Emergenza idrica: manca l’acqua e… la capacità di gestione

foto Afp-Sir
02 Ago 2024

di Marilisa Della Monica

In questi giorni, in cui la siccità ha fatto ripiombare diverse zone d’Italia e la provincia di Agrigento – in particolare – nella più grande disperazione, emerge, in tutta la sua disarmante chiarezza, l’incapacità di chi è stato posto negli anni e a tutti i livelli a gestire il servizio idrico.

La siccità è un fenomeno che non può essere controllato ma previsto. Tenuto conto che da diversi mesi gli esperti mettevano in guardia a causa dalle scarsissime precipitazioni atmosferiche che non avevano permesso agli invasi di riempirsi, è sotto gli occhi di tutti l’incapacità di farsi trovare preparati a questa nuova emergenza.

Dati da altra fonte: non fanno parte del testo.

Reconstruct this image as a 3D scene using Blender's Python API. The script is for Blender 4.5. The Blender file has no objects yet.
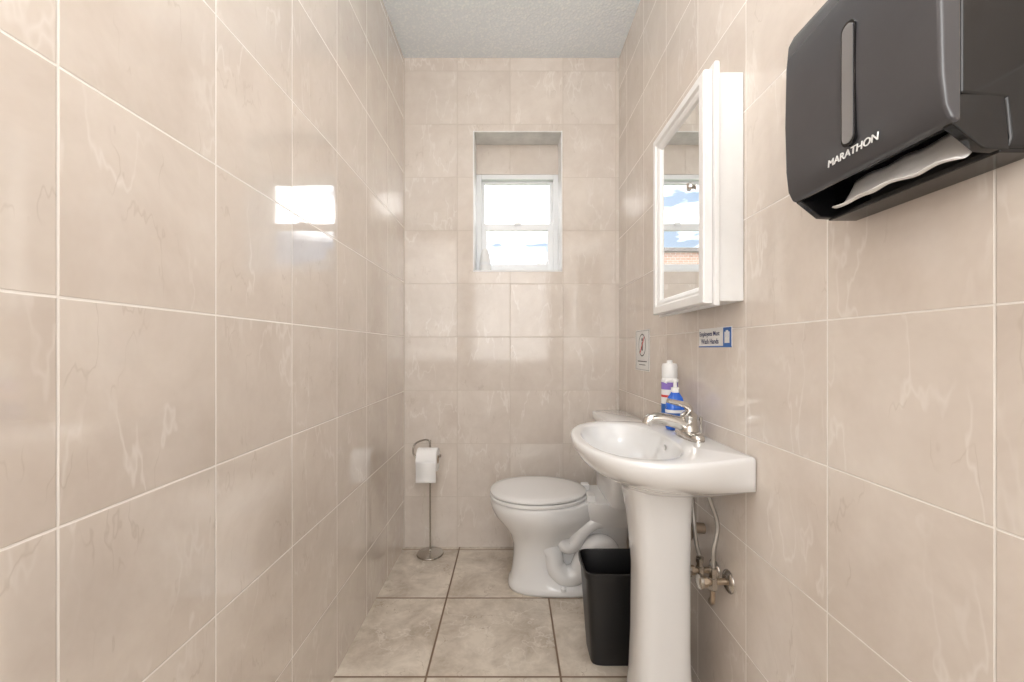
import bpy, math, random
from mathutils import Vector, Matrix
random.seed(3)
S = bpy.context.scene
COL = S.collection
XL, XR, YB, YF, ZC = -0.600, 0.606, 2.356, -1.0, 2.743

# ------------------------------------------------------------------ node helpers
class NT:
    def __init__(s, mat):
        s.t = mat.node_tree; s.n = s.t.nodes; s.l = s.t.links
    def node(s, typ, **kw):
        n = s.n.new(typ)
        for k, v in kw.items(): setattr(n, k, v)
        return n
    def put(s, sock, v):
        if isinstance(v, bpy.types.NodeSocket): s.l.new(v, sock)
        else: sock.default_value = v
    def math(s, op, a, b=0.0, c=None, clamp=False):
        n = s.node('ShaderNodeMath', operation=op, use_clamp=clamp)
        s.put(n.inputs[0], a); s.put(n.inputs[1], b)
        if c is not None: s.put(n.inputs[2], c)
        return n.outputs[0]
    def maprange(s, v, a, b, c, d):
        n = s.node('ShaderNodeMapRange'); n.clamp = True
        s.put(n.inputs[0], v)
        for i, x in enumerate((a, b, c, d)): n.inputs[i+1].default_value = x
        return n.outputs[0]
    def mix(s, f, a, b, blend='MIX'):
        n = s.node('ShaderNodeMix', data_type='RGBA', blend_type=blend)
        s.put(n.inputs[0], f)
        for i, v in ((6, a), (7, b)):
            if isinstance(v, tuple): v = (v + (1,))[:4]
            s.put(n.inputs[i], v)
        return n.outputs[2]
    def noise(s, vec, scale, detail=4, rough=.5, dist=0.):
        n = s.node('ShaderNodeTexNoise')
        if vec is not None: s.l.new(vec, n.inputs['Vector'])
        n.inputs['Scale'].default_value = scale; n.inputs['Detail'].default_value = detail
        n.inputs['Roughness'].default_value = rough; n.inputs['Distortion'].default_value = dist
        return n.outputs['Fac']

def newmat(name):
    m = bpy.data.materials.new(name); m.use_nodes = True
    return m, m.node_tree.nodes['Principled BSDF'], NT(m)

def mat(name, col, rough=.4, metal=0., spec=.5, var=.0, bump=0., bscale=60., trans=0., coat=0., ior=None):
    m, p, t = newmat(name)
    c = tuple(col) + (1,)
    p.inputs['Base Color'].default_value = c
    p.inputs['Roughness'].default_value = rough
    p.inputs['Metallic'].default_value = metal
    p.inputs['Specular IOR Level'].default_value = spec
    p.inputs['Transmission Weight'].default_value = trans
    p.inputs['Coat Weight'].default_value = coat
    if ior: p.inputs['IOR'].default_value = ior
    tc = t.node('ShaderNodeTexCoord')
    if var > 0:
        f = t.noise(tc.outputs['Object'], 9, 4, .6)
        f = t.maprange(f, .3, .7, 0, 1)
        t.l.new(t.mix(f, tuple(x*(1-var) for x in col), tuple(min(1, x*(1+var)) for x in col)), p.inputs['Base Color'])
    if bump > 0:
        b = t.node('ShaderNodeBump'); b.inputs['Strength'].default_value = bump; b.inputs['Distance'].default_value = .002
        t.l.new(t.noise(tc.outputs['Object'], bscale, 3, .6), b.inputs['Height'])
        t.l.new(b.outputs[0], p.inputs['Normal'])
    return m

def tile_mat(name, a, b, oa, ob, sa, sb, g, c1, c2, gc, rough=.1, veinc=(.87,.82,.77), veinw=.5, brown=(.50,.42,.35), brw=.38, spec=.5, blotch=3.2, var=.035, coat=0.):
    m, p, t = newmat(name)
    geo = t.node('ShaderNodeNewGeometry')
    sep = t.node('ShaderNodeSeparateXYZ'); t.l.new(geo.outputs['Position'], sep.inputs[0])
    ax = {'X': 0, 'Y': 1, 'Z': 2}
    fl = []; masks = []
    for q, o, s in ((a, oa, sa), (b, ob, sb)):
        v = t.math('DIVIDE', t.math('SUBTRACT', sep.outputs[ax[q]], o), s)
        fl.append(t.math('FLOOR', v)); fr = t.math('FRACT', v)
        d = t.math('MULTIPLY', t.math('MINIMUM', fr, t.math('SUBTRACT', 1., fr)), s)
        masks.append(t.maprange(d, g*.35, g*.75, 1, 0))
    mask = t.math('MAXIMUM', masks[0], masks[1])
    cb = t.node('ShaderNodeCombineXYZ'); t.l.new(fl[0], cb.inputs[0]); t.l.new(fl[1], cb.inputs[1])
    wn = t.node('ShaderNodeTexWhiteNoise', noise_dimensions='3D'); t.l.new(cb.outputs[0], wn.inputs['Vector'])
    vm = t.node('ShaderNodeVectorMath', operation='MULTIPLY_ADD')
    t.l.new(wn.outputs['Color'], vm.inputs[0]); vm.inputs[1].default_value = (9, 9, 9); t.l.new(geo.outputs['Position'], vm.inputs[2])
    P = vm.outputs[0]
    mp = t.node('ShaderNodeMapping'); mp.inputs['Rotation'].default_value = (.75, .65, .5); mp.inputs['Scale'].default_value = (1, 1, .33)
    t.l.new(P, mp.inputs[0]); Q = mp.outputs[0]
    base = t.mix(t.maprange(t.noise(P, blotch, 5, .70, .3), .34, .66, 0, 1), c1, c2)
    def vein(vec, scale, width, seed_scale, lo, hi, dist, det, ro):
        n = t.noise(vec, scale, det, ro, dist)
        d = t.math('ABSOLUTE', t.math('SUBTRACT', n, .5))
        v = t.maprange(d, 0, width, 1, 0)
        msk = t.maprange(t.noise(P, seed_scale, 1, .5), lo, hi, 0, 1)
        return t.math('MULTIPLY', v, msk)
    base = t.mix(t.math('MULTIPLY', vein(Q, 6.5, .016, 5, .42, .60, .1, 4, .58), veinw), base, veinc)
    base = t.mix(t.math('MULTIPLY', vein(Q, 8.5, .009, 9, .53, .62, .0, 4, .58), brw), base, brown)
    bright = t.maprange(wn.outputs['Value'], 0, 1, 1-var, 1+var*.6)
    hs = t.node('ShaderNodeHueSaturation'); t.l.new(bright, hs.inputs['Value']); t.l.new(base, hs.inputs['Color'])
    col = t.mix(mask, hs.outputs[0], gc)
    t.l.new(col, p.inputs['Base Color'])
    t.l.new(t.maprange(mask, 0, 1, rough, .7), p.inputs['Roughness'])
    p.inputs['Specular IOR Level'].default_value = spec
    p.inputs['Coat Weight'].default_value = coat; p.inputs['Coat Roughness'].default_value = .04; p.inputs['Coat IOR'].default_value = 1.6
    bp = t.node('ShaderNodeBump'); bp.inputs['Distance'].default_value = .0015; bp.inputs['Strength'].default_value = .5
    h = t.math('ADD', t.math('SUBTRACT', 1., mask), t.math('MULTIPLY', t.noise(geo.outputs['Position'], 5, 1), .9))
    t.l.new(h, bp.inputs['Height']); t.l.new(bp.outputs[0], p.inputs['Normal'])
    if coat: t.l.new(bp.outputs[0], p.inputs['Coat Normal'])
    return m

# ------------------------------------------------------------------ mesh helpers
def obj_from(name, verts, faces, m=None, smooth=True, parent=None, bevel=0, seg=3, sub=0, auto=True):
    me = bpy.data.meshes.new(name); me.from_pydata([tuple(v) for v in verts], [], faces); me.update()
    import bmesh
    bm = bmesh.new(); bm.from_mesh(me); bmesh.ops.recalc_face_normals(bm, faces=bm.faces); bm.to_mesh(me); bm.free()
    o = bpy.data.objects.new(name, me); COL.objects.link(o)
    if m: me.materials.append(m)
    if smooth:
        for f in me.polygons: f.use_smooth = True
    if bevel:
        md = o.modifiers.new('b', 'BEVEL'); md.width = bevel; md.segments = seg; md.limit_method = 'ANGLE'; md.angle_limit = math.radians(35)
        md.harden_normals = True
    if sub:
        md = o.modifiers.new('s', 'SUBSURF'); md.levels = sub; md.render_levels = sub
    if smooth and not sub and not bevel and auto:
        me.set_sharp_from_angle(angle=math.radians(42))
    if parent: o.parent = parent
    return o

def boxdata(x0, x1, y0, y1, z0, z1):
    v = [(x, y, z) for x in (x0, x1) for y in (y0, y1) for z in (z0, z1)]
    f = [(0,1,3,2), (4,6,7,5), (0,4,5,1), (2,3,7,6), (0,2,6,4), (1,5,7,3)]
    return v, f

def box(name, x0, x1, y0, y1, z0, z1, m, parent=None, bevel=0, seg=3):
    v, f = boxdata(x0, x1, y0, y1, z0, z1)
    return obj_from(name, v, f, m, smooth=bool(bevel), parent=parent, bevel=bevel, seg=seg)

def multibox(name, boxes, m, parent=None, bevel=0):
    V = []; F = []
    for b in boxes:
        v, f = boxdata(*b); n = len(V); V += v; F += [tuple(i+n for i in q) for q in f]
    return obj_from(name, V, F, m, smooth=bool(bevel), parent=parent, bevel=bevel)

def loft(name, rings, m, parent=None, cap0=True, cap1=True, sub=0, auto=True):
    n = len(rings[0]); V = [p for r in rings for p in r]; F = []
    for i in range(len(rings)-1):
        for j in range(n):
            k = (j+1) % n
            F.append((i*n+j, i*n+k, (i+1)*n+k, (i+1)*n+j))
    if cap0: F.append(tuple(range(n)))
    if cap1: F.append(tuple((len(rings)-1)*n + j for j in range(n)))
    return obj_from(name, V, F, m, parent=parent, sub=sub, auto=auto)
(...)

Ad esempio, quando nel 2021 Aica entrò nel pieno possesso del patrimonio di Girgenti Acque trovò tra i “beni” aziendali anche una serie di pozzi e fonti che potevano essere utilizzate magari evitando di acquistare acqua (a prezzi nettamente maggiori) dal gestore di sovra ambito. Pozzi e fonti (con relativa acqua) che esistono da sempre ma che solo adesso qualcuno si è ricordato di avere e sembra stia cercando di utilizzare mettendo in rete l’acqua prelevata.

E da parte di Ati? Cosa sta facendo l’ambito territoriale idrico per rassicurare la popolazione che si stanno trovando le soluzioni migliori per ritornare quanto prima alla normalità? Nulla. In questi giorni oltre a un silenzio assordante, da Ati arrivano solo le notizie riguardanti gli accordi tra i sindaci per chi dovrà essere il nuovo presidente al posto dell’uscente Gueli. Manovre e manovrine per assegnare una poltrona. E intanto la popolazione vive enormi disagi e l’economia della provincia – sia a livello turistico che agricolo – è sull’orlo del collasso.

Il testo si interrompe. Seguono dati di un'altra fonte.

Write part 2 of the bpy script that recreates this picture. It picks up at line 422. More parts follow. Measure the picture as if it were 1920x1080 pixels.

In questo momento, vista l’immobilità (o forse sarebbe meglio dire l’incapacità) provinciale e regionale, sarebbe opportuno che qualcuno, a livello di governo centrale, si accorgesse che c’è qualcosa che non va in Sicilia. Che non si può tenere una popolazione priva di acqua per giorni interi come se fosse la normalità. Il presidente del Consiglio dei ministri dovrebbe rivolgere il suo sguardo a quello che sta accadendo nell’estrema periferia dello Stato e provvedere, perché no, a nominare un commissario straordinario all’emergenza idrica che possa, con i poteri speciali, fare in modo che questa situazione vergognosa finisca. L’esempio del commissario Scialabba o del generale Iucci possono aiutare a comprendere che, in certi momenti, una figura super partes è necessaria per potere fuoriuscire da un’emergenza.

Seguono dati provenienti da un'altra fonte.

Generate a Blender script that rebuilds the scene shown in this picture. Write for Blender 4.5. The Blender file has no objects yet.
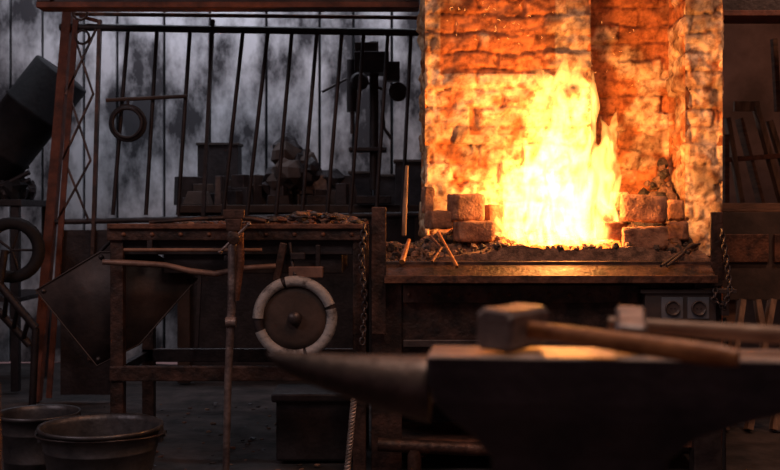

In questi anni abbiamo sentito ripetere tante promesse che tali sono però rimaste. Speriamo che finalmente qualcuno si accorga, a Roma, di quello che sta accadendo in Sicilia e vi ponga rimedio. Una volta per tutte. Anche a costo di scelte politiche dolorose. Ciò, naturalmente, al netto delle iniziative che la magistratura vorrà intraprendere – e siamo certi che lo farà – per perseguire gli eventuali responsabili di questa vergognosa situazione.